N<-10 # number of sites
sites<-factor(seq(from=1,to=N))
sites10<-as.factor(sample(sites,N*1))
sites5<-as.factor(sample(sites,N*0.5))
sites1<-as.factor(sample(sites,N*0.1))
steps<-10
P.stay<-0.9
# storing results
result<-matrix(0,nrow=steps)
time.step<-seq(1,steps)
time.step<-data.frame(time.step)
time.step$event<-0
j<-numeric(steps)
j[1]<-sample(1:N,1)
time.step$event[1]<-j[1]
for(i in 1:(steps-1)){
if(j[i] %in% sites1){
if(rbinom(1,1,P.stay)==1){time.step$event[i+1]<-j[i+1]<-j[i]} else
time.step$event[i+1]<-0
}
time.step$event[i+1]<-j[i+1]<-sample(1:N,1)
}
results.sites1<-as.factor(result)
###
result<-matrix(0,nrow=steps)
time.step<-seq(1,steps)
time.step<-data.frame(time.step)
time.step$event<-0
j<-numeric(steps)
j[1]<-sample(1:N,1)
time.step$event[1]<-j[1]
for(i in 1:(steps-1)){
if(j[i] %in% sites5){
if(rbinom(1,1,P.stay)==1){time.step$event[i+1]<-j[i+1]<-j[i]} else
time.step$event[i+1]<-0
}
time.step$event[i+1]<-j[i+1]<-sample(1:N,1)
}
results.sites5<-as.factor(result)
###
result<-matrix(0,nrow=steps)
time.step<-seq(1,steps)
time.step<-data.frame(time.step)
time.step$event<-0
j<-numeric(steps)
j[1]<-sample(1:N,1)
time.step$event[1]<-j[1]
for(i in 1:(steps-1)){
if(j[i] %in% sites10){
if(rbinom(1,1,P.stay)==1){time.step$event[i+1]<-j[i+1]<-j[i]} else
time.step$event[i+1]<-0
}
time.step$event[i+1]<-j[i+1]<-sample(1:N,1)
}
results.sites10<-as.factor(result)
#
results.sites1
results.sites5
results.sites10
Instead of doing this:
sites10<-as.factor(sample(sites,N*1))
sites5<-as.factor(sample(sites,N*0.5))
sites1<-as.factor(sample(sites,N*0.1))
and running distinct loops for each of the three variables, you can make a general loop and put it in a function, then use one of the -apply functions to call it with specific parameters. For example:
N<-10 # number of sites
sites<-factor(seq(from=1,to=N))
steps<-10
P.stay<-0.9
simulate.n.sites <- function(n) {
n.sites <- sample(sites, n)
result<-matrix(0,nrow=steps)
time.step<-seq(1,steps)
time.step<-data.frame(time.step)
time.step$event<-0
j<-numeric(steps)
j[1]<-sample(1:N,1)
time.step$event[1]<-j[1]
for(i in 1:(steps-1)){
if(j[i] %in% n.sites){
...etc...
return(result)
}
results <- lapply(c(1, 5, 10), simulate.n.sites)
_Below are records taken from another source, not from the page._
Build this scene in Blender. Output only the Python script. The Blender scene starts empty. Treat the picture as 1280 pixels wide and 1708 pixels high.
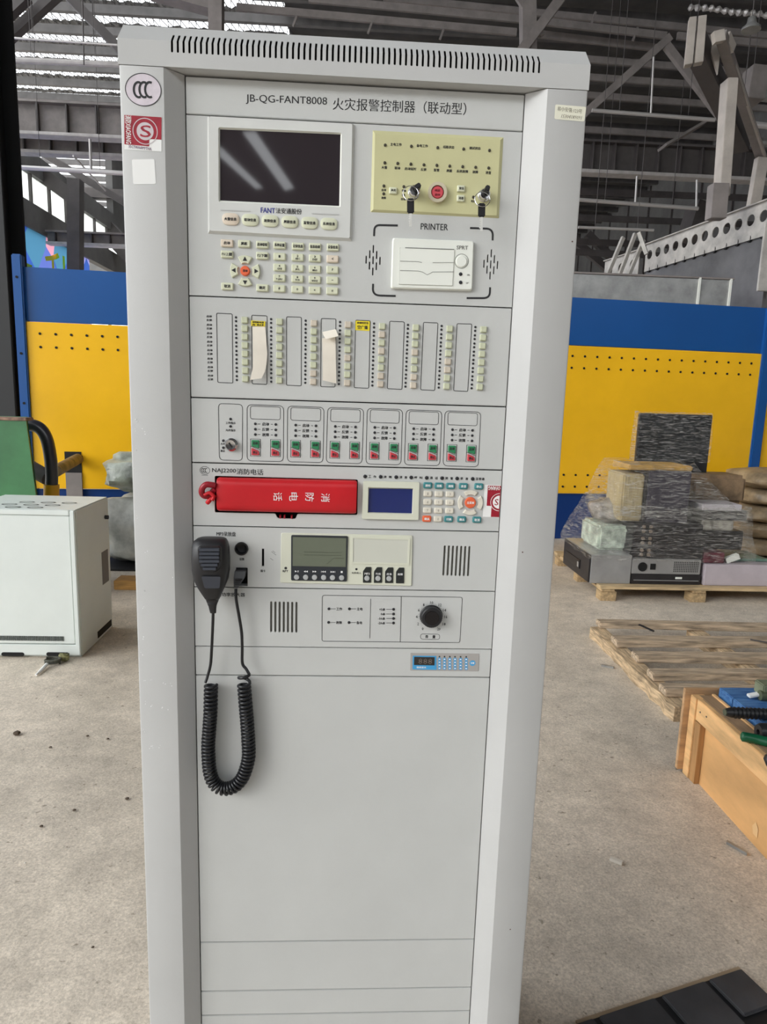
import bpy, bmesh, math, random
from mathutils import Vector, Matrix
from mathutils.geometry import tessellate_polygon
random.seed(7)
PI = math.pi
SC = bpy.context.scene
COL = SC.collection

# ------------------------------------------------------------------ camera
CAM = Vector((0.2172, -0.9436, 1.4521))
FPX = 1125.636
RX = Vector((0.9983646, -0.0485338, 0.0302083))      # right
RY = Vector((0.0529180, 0.9845089, -0.1671584))      # forward
RZ = Vector((-0.0216275, 0.1684836, 0.9854672))      # up
cd = bpy.data.cameras.new('camera')
cam = bpy.data.objects.new('camera', cd)
COL.objects.link(cam)
m3 = Matrix((RX, RZ, -RY)).transposed()
cam.matrix_world = Matrix.Translation(CAM) @ m3.to_4x4()
cd.sensor_fit = 'HORIZONTAL'
cd.sensor_width = 36
cd.lens = FPX / 1280 * 36
cd.clip_start = 0.02
cd.clip_end = 400
SC.camera = cam

# ------------------------------------------------------------------ world, light, exposure
w = bpy.data.worlds.new('overcast')
SC.world = w
w.use_nodes = True
bg = w.node_tree.nodes['Background']
bg.inputs[0].default_value = (0.93, 0.97, 1.0, 1)
bg.inputs[1].default_value = 3.0
sun = bpy.data.lights.new('soft_sun', 'SUN')
sun.energy = 1.15
sun.angle = math.radians(24)
sun.color = (1.0, 0.975, 0.93)
so = bpy.data.objects.new('soft_sun', sun)
COL.objects.link(so)
so.rotation_euler = Vector((0.86, 0.52, -0.42)).to_track_quat('-Z', 'Y').to_euler()
so.location = (-6, -6, 8)
SC.view_settings.view_transform = 'Standard'
SC.view_settings.look = 'None'
SC.view_settings.exposure = 0.12
SC.view_settings.gamma = 1
SC.view_settings.use_curve_mapping = False


# ------------------------------------------------------------------ measuring helpers
def ray(u, v):
    return RX * ((u - 640) / FPX) + RY - RZ * ((v - 854) / FPX)


def at(u, v, y=None, z=None, x=None):
    d = ray(u, v)
    if y is not None:
        t = (y - CAM.y) / d.y
    elif z is not None:
        t = (z - CAM.z) / d.z
    else:
        t = (x - CAM.x) / d.x
    return CAM + d * t


def pp(u, v, y=0.0):
    p = at(u, v, y=y)
    return (p.x, p.z)


# ------------------------------------------------------------------ materials
def lin(c):
    return tuple(((x / 255) / 12.92 if x / 255 <= 0.04045 else ((x / 255 + 0.055) / 1.055) ** 2.4) for x in c) + (1,)


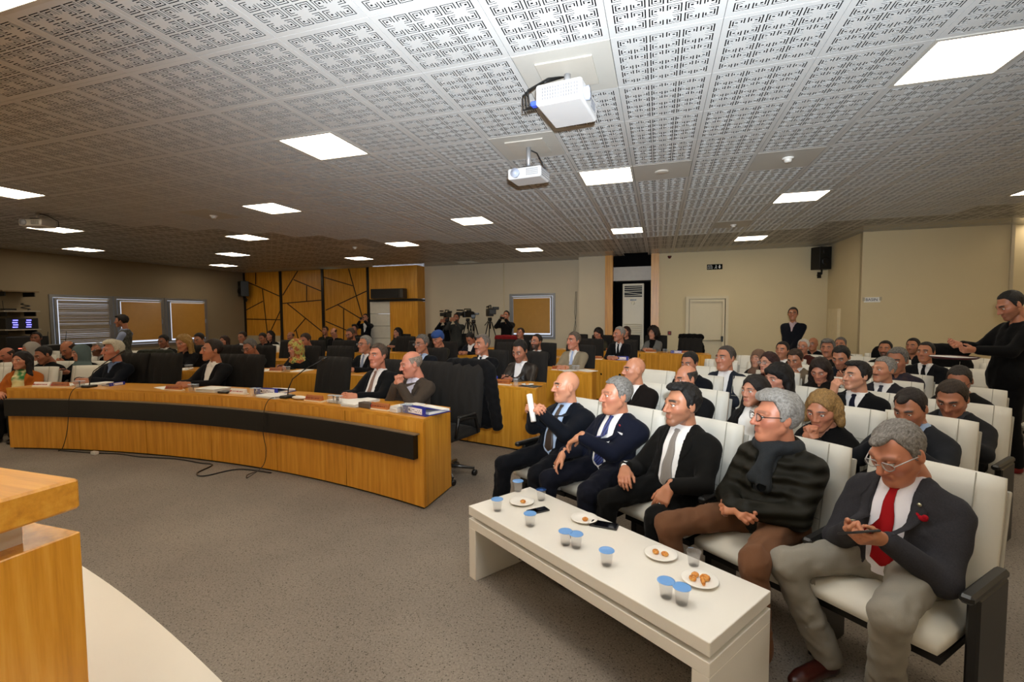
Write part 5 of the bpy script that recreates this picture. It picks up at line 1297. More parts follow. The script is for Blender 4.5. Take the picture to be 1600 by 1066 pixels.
SHORT = {'F1': 'bald man holding paper', 'F2': 'man with blue striped tie', 'F3': 'man with grey tie in front row', 'F4': 'white haired man in padded jacket', 'F5': 'man with the red tie', 'Ra': 'bald man in brown suit', 'Rb': 'balding man in black suit', 'Rd': 'young woman in white shirt', 'Rw': 'blonde woman with clasped hands',
         'Rx': 'balding man in blue shirt', 'Rc': 'dark haired man in navy', 'Re': 'woman with fringe in black', 'Rq': 'surprised young man', 'Ry': 'broad man in dark grey', 'Rf': 'man in open white shirt', 'Rh': 'woman with dark red hair', 'Rm': 'woman with long brown hair looking down', 'Rr': 'moustached man in grey suit', 'Rz': 'bespectacled man in black',
         'Rg': 'woman in brown headscarf', 'Rl': 'brown haired man in light jacket', 'Rp': 'bearded man looking down', 'Rs': 'man in checked shirt', 'Ri': 'young man below standing man', 'Rn': 'man with thick grey hair', 'Rv': 'man in dark suit with white collar', 'Rj': 'old man with white moustache', 'Rt': 'black bearded man', 'Rk': 'bald bespectacled man', 'Ro': 'grey haired man farthest back', 'Ru': 'man with stubble in last row',
         'L1': 'smiling woman in orange', 'L5': 'man in black sweater at left', 'L7': 'woman in teal headscarf', 'L2': 'red faced man at left edge', 'L3': 'woman in light grey headscarf', 'L6': 'balding man by sound equipment', 'L8': 'grey haired man in black suit at left', 'L4': 'young man by equipment rack', 'L11': 'young man in black suit at left', 'L13': 'young man in white shirt', 'L15': 'woman with brown hair at left', 'L16': 'young man in grey jacket',
         'L18': 'man bending down far back', 'L19': 'woman with black hair far back', 'L20': 'tanned balding man', 'L23': 'man in dark green', 'L24': 'bald man in black far back', 'L26': 'curly haired person at wood wall'}
LASTS = ('F1', 'Ra', 'Rc', 'L1', 'L7')
for row, ids in AUD.items():
    for i in ids:
        x, y, rz, J = SEAT[i]
        if i == 'L1': rz = heading(x, y)
        put_armchair(x, y, rz, 'cream armchair occupied by the '+SHORT[i], i in LASTS)
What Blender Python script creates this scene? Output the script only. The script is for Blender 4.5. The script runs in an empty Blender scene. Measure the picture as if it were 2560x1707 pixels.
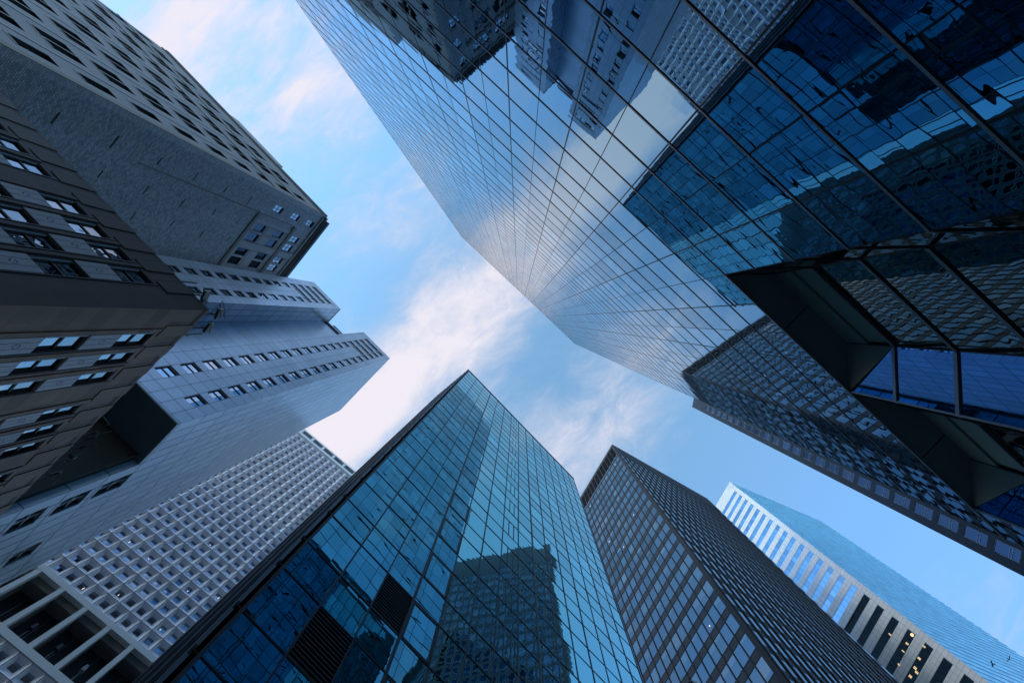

Now results will be a list, with three matrix elements.
The key is to identify places where you repeat yourself, and then refactor those areas into functions. Not only is this more concise, but it's easy to extend in the future. Want to sample for 2 site? Put a 2 in the vector you pass to lapply.
If you're unfamiliar with the -apply family of functions, definitely look into those.
I also suspect that much of the rest of your code could be simplified, but I think you've gutted it too much for me to make sense of it. For example, you define an element of time.step$event based on a condition, but then you overwrite that element. Surely this isn't what the actual code does?